Please output the data below exactly as given, starting at its first line and stopping after the line that contains "M['ground'] = m_ground()".

#### Available data

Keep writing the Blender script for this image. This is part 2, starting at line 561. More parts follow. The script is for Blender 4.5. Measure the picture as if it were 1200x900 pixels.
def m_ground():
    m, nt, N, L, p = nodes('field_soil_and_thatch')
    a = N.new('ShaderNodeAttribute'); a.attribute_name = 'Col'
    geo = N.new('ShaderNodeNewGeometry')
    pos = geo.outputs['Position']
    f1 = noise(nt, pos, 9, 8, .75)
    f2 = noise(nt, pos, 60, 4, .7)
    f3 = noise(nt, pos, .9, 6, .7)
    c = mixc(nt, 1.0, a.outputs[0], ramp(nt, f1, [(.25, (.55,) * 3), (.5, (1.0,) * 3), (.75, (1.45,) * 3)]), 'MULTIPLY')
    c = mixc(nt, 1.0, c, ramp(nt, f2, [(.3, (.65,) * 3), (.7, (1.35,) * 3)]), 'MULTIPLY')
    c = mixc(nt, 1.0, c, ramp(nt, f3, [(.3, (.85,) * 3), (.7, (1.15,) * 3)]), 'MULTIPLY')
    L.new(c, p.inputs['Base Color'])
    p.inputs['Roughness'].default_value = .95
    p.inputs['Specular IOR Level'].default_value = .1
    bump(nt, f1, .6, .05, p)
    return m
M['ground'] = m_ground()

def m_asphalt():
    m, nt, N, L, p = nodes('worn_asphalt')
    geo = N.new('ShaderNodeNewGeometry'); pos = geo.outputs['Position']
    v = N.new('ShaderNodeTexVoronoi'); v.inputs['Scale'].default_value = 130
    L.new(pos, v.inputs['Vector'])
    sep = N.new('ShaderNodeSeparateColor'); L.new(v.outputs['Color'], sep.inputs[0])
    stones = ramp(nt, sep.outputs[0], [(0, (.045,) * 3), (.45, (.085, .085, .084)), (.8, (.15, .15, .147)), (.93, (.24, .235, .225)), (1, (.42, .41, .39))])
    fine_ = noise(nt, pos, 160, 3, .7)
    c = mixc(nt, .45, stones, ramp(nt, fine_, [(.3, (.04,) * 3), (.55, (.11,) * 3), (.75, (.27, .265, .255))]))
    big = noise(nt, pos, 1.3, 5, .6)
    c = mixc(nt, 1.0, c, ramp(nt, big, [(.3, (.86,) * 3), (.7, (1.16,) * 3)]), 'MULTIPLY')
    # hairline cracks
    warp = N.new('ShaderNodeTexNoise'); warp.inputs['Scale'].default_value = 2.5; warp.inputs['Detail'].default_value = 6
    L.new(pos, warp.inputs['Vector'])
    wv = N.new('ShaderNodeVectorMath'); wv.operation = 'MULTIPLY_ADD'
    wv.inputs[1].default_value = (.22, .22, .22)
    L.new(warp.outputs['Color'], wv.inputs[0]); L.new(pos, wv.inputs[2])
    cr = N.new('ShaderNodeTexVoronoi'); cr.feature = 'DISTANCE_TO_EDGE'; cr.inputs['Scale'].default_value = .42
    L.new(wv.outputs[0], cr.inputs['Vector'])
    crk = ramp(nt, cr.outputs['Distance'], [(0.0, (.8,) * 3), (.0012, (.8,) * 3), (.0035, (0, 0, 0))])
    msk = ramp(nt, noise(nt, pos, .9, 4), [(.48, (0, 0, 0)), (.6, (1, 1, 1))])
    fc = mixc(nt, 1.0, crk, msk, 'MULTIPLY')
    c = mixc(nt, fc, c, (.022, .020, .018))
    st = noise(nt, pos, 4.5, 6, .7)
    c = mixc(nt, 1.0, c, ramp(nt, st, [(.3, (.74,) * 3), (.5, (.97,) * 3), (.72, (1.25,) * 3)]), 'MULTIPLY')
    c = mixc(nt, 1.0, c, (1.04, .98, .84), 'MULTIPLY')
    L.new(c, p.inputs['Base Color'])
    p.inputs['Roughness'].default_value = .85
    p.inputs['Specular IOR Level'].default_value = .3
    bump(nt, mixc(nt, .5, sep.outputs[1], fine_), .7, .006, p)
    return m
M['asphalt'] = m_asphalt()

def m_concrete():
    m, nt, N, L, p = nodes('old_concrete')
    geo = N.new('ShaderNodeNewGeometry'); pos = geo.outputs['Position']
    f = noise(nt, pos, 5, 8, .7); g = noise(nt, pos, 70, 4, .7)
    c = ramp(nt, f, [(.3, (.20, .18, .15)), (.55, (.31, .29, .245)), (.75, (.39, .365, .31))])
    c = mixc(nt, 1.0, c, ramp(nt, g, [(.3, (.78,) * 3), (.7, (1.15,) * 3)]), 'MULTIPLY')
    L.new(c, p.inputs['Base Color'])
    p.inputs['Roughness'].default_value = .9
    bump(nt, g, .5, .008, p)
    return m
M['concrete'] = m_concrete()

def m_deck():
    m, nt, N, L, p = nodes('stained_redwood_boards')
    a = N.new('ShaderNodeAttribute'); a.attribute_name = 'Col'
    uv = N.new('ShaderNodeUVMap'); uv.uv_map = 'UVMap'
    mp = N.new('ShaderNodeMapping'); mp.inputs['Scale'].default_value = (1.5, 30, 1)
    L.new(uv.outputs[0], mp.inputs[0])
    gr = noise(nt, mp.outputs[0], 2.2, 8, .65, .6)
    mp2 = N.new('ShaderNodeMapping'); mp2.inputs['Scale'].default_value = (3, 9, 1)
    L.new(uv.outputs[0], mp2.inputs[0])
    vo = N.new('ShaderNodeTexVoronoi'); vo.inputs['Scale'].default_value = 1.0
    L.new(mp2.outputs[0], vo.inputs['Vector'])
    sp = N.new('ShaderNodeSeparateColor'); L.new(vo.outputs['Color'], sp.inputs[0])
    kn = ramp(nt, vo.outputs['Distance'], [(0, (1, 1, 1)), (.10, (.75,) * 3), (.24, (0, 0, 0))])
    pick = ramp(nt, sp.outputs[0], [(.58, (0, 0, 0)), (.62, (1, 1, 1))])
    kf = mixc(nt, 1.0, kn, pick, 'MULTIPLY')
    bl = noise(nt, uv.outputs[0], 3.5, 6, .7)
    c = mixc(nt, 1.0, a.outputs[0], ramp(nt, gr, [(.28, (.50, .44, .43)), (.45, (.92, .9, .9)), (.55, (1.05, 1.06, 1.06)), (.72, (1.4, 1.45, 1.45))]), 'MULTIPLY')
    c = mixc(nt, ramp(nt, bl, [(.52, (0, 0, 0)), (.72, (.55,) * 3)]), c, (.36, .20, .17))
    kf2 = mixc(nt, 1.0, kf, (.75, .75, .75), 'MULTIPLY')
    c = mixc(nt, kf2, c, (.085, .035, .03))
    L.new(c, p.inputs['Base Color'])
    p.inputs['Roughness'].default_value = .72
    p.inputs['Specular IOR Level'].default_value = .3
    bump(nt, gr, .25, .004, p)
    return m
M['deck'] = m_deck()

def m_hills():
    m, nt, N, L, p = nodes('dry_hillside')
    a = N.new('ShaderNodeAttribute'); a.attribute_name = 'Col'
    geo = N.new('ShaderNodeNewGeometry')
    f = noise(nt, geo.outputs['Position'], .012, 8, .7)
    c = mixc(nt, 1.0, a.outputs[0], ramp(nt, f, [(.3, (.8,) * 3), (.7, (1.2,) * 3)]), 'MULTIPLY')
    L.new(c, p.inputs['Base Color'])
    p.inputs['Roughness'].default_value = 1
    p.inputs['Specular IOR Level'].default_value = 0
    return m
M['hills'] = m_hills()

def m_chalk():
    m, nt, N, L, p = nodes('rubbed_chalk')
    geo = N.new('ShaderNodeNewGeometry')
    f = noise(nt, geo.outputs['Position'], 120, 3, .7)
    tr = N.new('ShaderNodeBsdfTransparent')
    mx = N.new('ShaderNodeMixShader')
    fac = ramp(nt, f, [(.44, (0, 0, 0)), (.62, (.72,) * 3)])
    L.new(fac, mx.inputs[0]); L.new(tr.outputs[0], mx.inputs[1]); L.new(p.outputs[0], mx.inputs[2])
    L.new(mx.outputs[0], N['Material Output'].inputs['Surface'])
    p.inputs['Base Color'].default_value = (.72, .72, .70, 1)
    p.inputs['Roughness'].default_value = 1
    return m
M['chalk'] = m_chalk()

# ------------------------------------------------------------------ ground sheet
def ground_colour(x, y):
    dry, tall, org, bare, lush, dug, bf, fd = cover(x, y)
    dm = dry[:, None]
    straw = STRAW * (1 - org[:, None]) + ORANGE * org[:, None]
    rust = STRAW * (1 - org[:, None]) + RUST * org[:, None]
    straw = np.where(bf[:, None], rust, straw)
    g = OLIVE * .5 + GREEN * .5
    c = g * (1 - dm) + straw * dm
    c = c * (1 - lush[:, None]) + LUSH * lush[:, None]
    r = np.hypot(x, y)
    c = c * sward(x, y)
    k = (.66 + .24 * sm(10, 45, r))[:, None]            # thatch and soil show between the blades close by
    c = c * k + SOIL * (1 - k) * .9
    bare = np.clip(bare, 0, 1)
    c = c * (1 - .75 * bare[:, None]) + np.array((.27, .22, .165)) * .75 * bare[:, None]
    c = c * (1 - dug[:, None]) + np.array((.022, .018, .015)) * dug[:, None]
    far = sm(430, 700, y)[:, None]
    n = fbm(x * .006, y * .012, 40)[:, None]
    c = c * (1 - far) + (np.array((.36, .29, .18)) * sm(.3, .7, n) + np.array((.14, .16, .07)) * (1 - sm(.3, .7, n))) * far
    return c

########

▶ _Expected answer_:
Keep writing the Blender script for this image. This is part 2, starting at line 561. More parts follow. The script is for Blender 4.5. Measure the picture as if it were 1200x900 pixels.
def m_ground():
    m, nt, N, L, p = nodes('field_soil_and_thatch')
    a = N.new('ShaderNodeAttribute'); a.attribute_name = 'Col'
    geo = N.new('ShaderNodeNewGeometry')
    pos = geo.outputs['Position']
    f1 = noise(nt, pos, 9, 8, .75)
    f2 = noise(nt, pos, 60, 4, .7)
    f3 = noise(nt, pos, .9, 6, .7)
    c = mixc(nt, 1.0, a.outputs[0], ramp(nt, f1, [(.25, (.55,) * 3), (.5, (1.0,) * 3), (.75, (1.45,) * 3)]), 'MULTIPLY')
    c = mixc(nt, 1.0, c, ramp(nt, f2, [(.3, (.65,) * 3), (.7, (1.35,) * 3)]), 'MULTIPLY')
    c = mixc(nt, 1.0, c, ramp(nt, f3, [(.3, (.85,) * 3), (.7, (1.15,) * 3)]), 'MULTIPLY')
    L.new(c, p.inputs['Base Color'])
    p.inputs['Roughness'].default_value = .95
    p.inputs['Specular IOR Level'].default_value = .1
    bump(nt, f1, .6, .05, p)
    return m
M['ground'] = m_ground()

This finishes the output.